Penso che le chiusure domenicali, che certo non sono un tabù del quale non si possa discutere, rappresentino un motivo di salute e benessere fisico e mentale per gli addetti ai lavori. dunque non solo il giorno libero ma il giorno di festa, lo stesso, presumibilmente, per tutti i componenti della famiglia e per gli amici. Ricordo a questo proposito che il 61% dei lavoratori del commercio sono donne. Dunque un'attenzione particolare alla conciliazione tra il lavoro fuori casa e quello di cura si rende necessaria e non può che riverberarsi positivamente anche sulla qualità del lavoro. Da affrontare con meno stress, più soddisfazione e certo con più entusiasmo.

Va anche detto che il terziarlo è uno dei comparti che vale meno in relazione al pagamento di tempi straordinari o aggiuntivi. La maggiorazione oraria è del 30% contro il 50% per i metalmeccanici e il 60% per i lavoratori dell'editoria. Chi ha un part-time a 700 euro ne prende a fine mese, se tutto va bene, 50 in più. La media è di 70 euro in più in busta paga. E negli ultimi anni parecchie catene di distribuzione hanno completamente abolito gli integrativi. Dunque 52 domeniche l'anno in cambio di compensi miserevoli o anche di niente. Peraltro le ricerche di settore ci dicono che il sabato è la giornata con la più alta incidenza di acquisti, con il 51% di presenze, che calano drasticamente al 24,2 di domenica.

Il volume degli acquisti peraltro non è cresciuto in questi anni di liberalizzazione mentre sono aumentati i costi di gestione dei punti vendita aperti sette giorni su sette. Ma davvero pensiamo che sei giorni, con orari continuati fino alle 20 non siano sufficienti per gli approvvigionamenti familiari?

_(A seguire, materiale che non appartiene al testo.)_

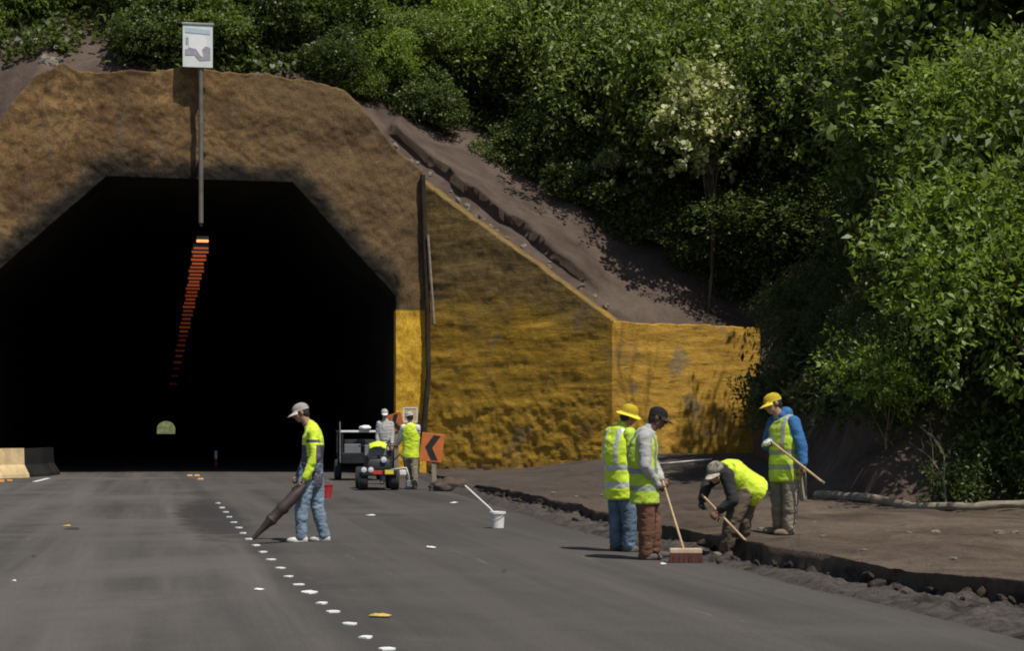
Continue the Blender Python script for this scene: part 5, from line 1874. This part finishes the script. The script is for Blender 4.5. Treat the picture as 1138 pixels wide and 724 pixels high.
def twig(a, d, l, r, n_):
    b = a + d * l
    m_ = a.lerp(b, .5) + Vector((rb.uniform(-.06, .06), rb.uniform(-.06, .06), 0)) * l * 2
    mb.tube([a, m_, b], [r, r * .8, r * .55], 6)
    if n_ > 0:
        for k in range(rb.choice((2, 3))):
            nd = (d + Vector((rb.uniform(-.8, .8), rb.uniform(-.6, .6), rb.uniform(-.1, .5)))).normalized()
            twig(b, nd, l * rb.uniform(.55, .85), r * .55, n_ - 1)


_u2, _v2 = np.meshgrid(np.linspace(hill_u(11), hill_u(16), 200), np.linspace(1, 14, 60))
_hh2 = hill(_u2, _v2).reshape(-1, 3)
twig(Vector((0, 0, 0)), Vector((-.1, 0, 1)).normalized(), .45, .022, 4)
mb.build('branches', M['barkpale'], root, True)

k = np.argmin((_hh2[:, 0] - 9.3) ** 2 + (_hh2[:, 1] - 47.5) ** 2)
root = empty('limbed_tree', Vector(_hh2[k]) - Vector((0, 0, .3)))
tag(root, 'nearly leafless dark tree with forked limbs rising from the foliage at top right', 'tree')
mb = MB()
twig(Vector((0, 0, 0)), Vector((.02, -.05, 1)).normalized(), 4.6, .15, 0)
for dx_ in (-.32, .1, .5):
    twig(Vector((.1, -.25, 4.5)), Vector((dx_, -.1, 1)).normalized(), 2.6, .09, 3)
mb.build('trunk', M['bark'], root, True)

# undergrowth: a carpet of leaves that covers the soil of the hill
rs = np.random.RandomState(3)


def carpet(u0, u1, v0, v1, n_, per, L, W, sp=.18, lift=.15):
    u = rs.uniform(u0, u1, n_)
    v = v0 + (v1 - v0) * rs.random(n_) ** 1.2
    p = hill(u, v)
    p[:, 2] += rs.uniform(0, lift * 3, n_) + .1
    out = np.tile(np.array([[-.1, -.6, .7]]), (n_, 1))
    return leaves_np(rs, p, out, per, L, W, sp)


parts = [carpet(uP0, hill_u(4) + .5, 2.7, 17, 1000, 7, .22, .075), carpet(hill_u(4) + .5, uP1, 1.9, 17, 2600, 7, .22, .075), carpet(hill_u(6), hill_u(10), 7.0, 19, 2600, 7, .22, .075), carpet(hill_u(10), hill_u(12), 4.2, 15, 1400, 7, .22, .075),
         carpet(hill_u(12), hill_u(16), 2.9, 24, 5500, 7, .17, .045), carpet(hill_u(6), hill_u(11), 5.2, 9, 1500, 7, .17, .05), carpet(hill_u(5), hill_u(7), 3.0, 12, 1200, 7, .17, .05), carpet(hill_u(10), hill_u(13), 3.0, 6, 700, 7, .17, .05), carpet(hill_u(16) + .6, hill_u(18), .6, 10, 4200, 7, .15, .035)]
V = np.concatenate([a for a, b in parts])
Q = np.arange(len(V)).reshape(-1, 4)
o = link_mesh('undergrowth', np_mesh('undergrowth', V, Q), LEAF['deep'])
tag(o, 'mat of low dark leaves covering the hillside under the shrubs', 'undergrowth', None, 'stuff')
# roots hanging on the bare soil face at the end of the wall
for i in range(22):
    u = hill_u(11) + (hill_u(14) - hill_u(11)) * rt.random()
    a = Vector(hill(u, rt.uniform(1.2, 2.4)))
    b = Vector(hill(u + rt.uniform(-.8, .8), rt.uniform(.1, .6)))
    pts = [a + Vector((0, -.1, .1))]
    for k in range(1, 6):
        pts.append(a.lerp(b, k / 5) + Vector((rt.uniform(-.25, -.02), rt.uniform(-.35, -.1), rt.uniform(-.1, .15))))
    r0 = rt.uniform(.02, .05)
    o = MB().tube(pts, [r0 * (1 - .14 * k) for k in range(6)], 6).build('hanging_root', M['bark'], None, True)
    tag(o, 'brown root hanging down the bare soil face right of the yellow wall', 'root', 'roots on the bare soil face')
print('trees', cnt)

# ------------------------------------------------------------------ camera, light
cam = bpy.data.cameras.new('camera')
co = bpy.data.objects.new('camera', cam)
COL.objects.link(co)
co.location = (0, 0, HC)
co.rotation_euler = (R(90), 0, 0)
cam.sensor_width = 36
cam.lens = 36 * F_PX / 1138
cam.shift_y = (HY - 362) / 1138
cam.clip_end = 6000
cam.clip_start = 0.2
SC.camera = co

EL, SX, SY = R(60), 0.64, -0.77
S = Vector((math.cos(EL) * SX, math.cos(EL) * SY, math.sin(EL)))
sun = bpy.data.lights.new('sun', 'SUN')
sun.energy = 4.3
sun.angle = R(0.53)
sun.color = (1.0, 0.95, 0.87)
so = bpy.data.objects.new('sun', sun)
so.rotation_euler = S.to_track_quat('Z', 'Y').to_euler()
so.location = (20, -20, 60)
COL.objects.link(so)
wd = bpy.data.worlds.new('World')
SC.world = wd
wd.use_nodes = True
nt = wd.node_tree
sky = nt.nodes.new('ShaderNodeTexSky')
sky.sky_type = 'NISHITA'
sky.sun_disc = False
sky.sun_elevation = EL
sky.sun_rotation = math.atan2(SX, SY)
bg = nt.nodes['Background']
bg.inputs[1].default_value = 0.075
nt.links.new(sky.outputs[0], bg.inputs[0])
SC.view_settings.view_transform = 'Standard'
SC.view_settings.look = 'None'
SC.view_settings.exposure = 0.0
SC.view_settings.gamma = 1.0
SC.view_settings.use_curve_mapping = False
SC.cycles.max_bounces = 6
SC.cycles.filter_width = 1.9
SC.cycles.use_denoising = True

Dopodiché non condivido il nesso tra apertura dei negozi e la definizione di "comune turistico". Mentre pare acclarato che chi visita le bellezze artistiche e culturali delle due maggiori città del Trentino non necessariamente lo fa pensando di andare al supermercato a fare la spesa o a comprarsi le scarpe, a meno che non sia un consumatore compulsivo, come si fa a dire che Rovereto con il suo bellissimo centro storico, le Mura medievali di Castelbarco, la Casa del Podestà edificata nel periodo di gloria della Serenissima, i palazzi settecenteschi di Corso Bellini, Rovereto Città della Pace come testimonia la Campana dei Caduti, e poi il Mart e la Casa Depero, il Museo Storico della Guerra e Il Museo di Scienze e Archeologia, non sia una città a vocazione turistica?

E vogliamo parlare del capoluogo, di Trento Città del Concilio, dei Principi Vescovi, per secoli signori incontrastati, punto di incontro tra il mondo Mediterraneo e quello continentale? Una città che è un vero gioiello, incastonata tra le sue montagne e il paesaggio verdeggiante delle colline con le ville storiche, i giardini, i belvedere. Con Piazza Duomo e la sua cattedrale. Un luogo dove la cultura è viva grazie alla prestigiosa Università, al Muse, al Castello del Buonconsiglio, al Museo Diocesano, alle biblioteche e ai tanti siti storici.

Credo proprio che Trento e Rovereto meritino la qualifica di città turistiche, a prescindere dall'apertura dei negozi, e confido in un saggio ripensamento.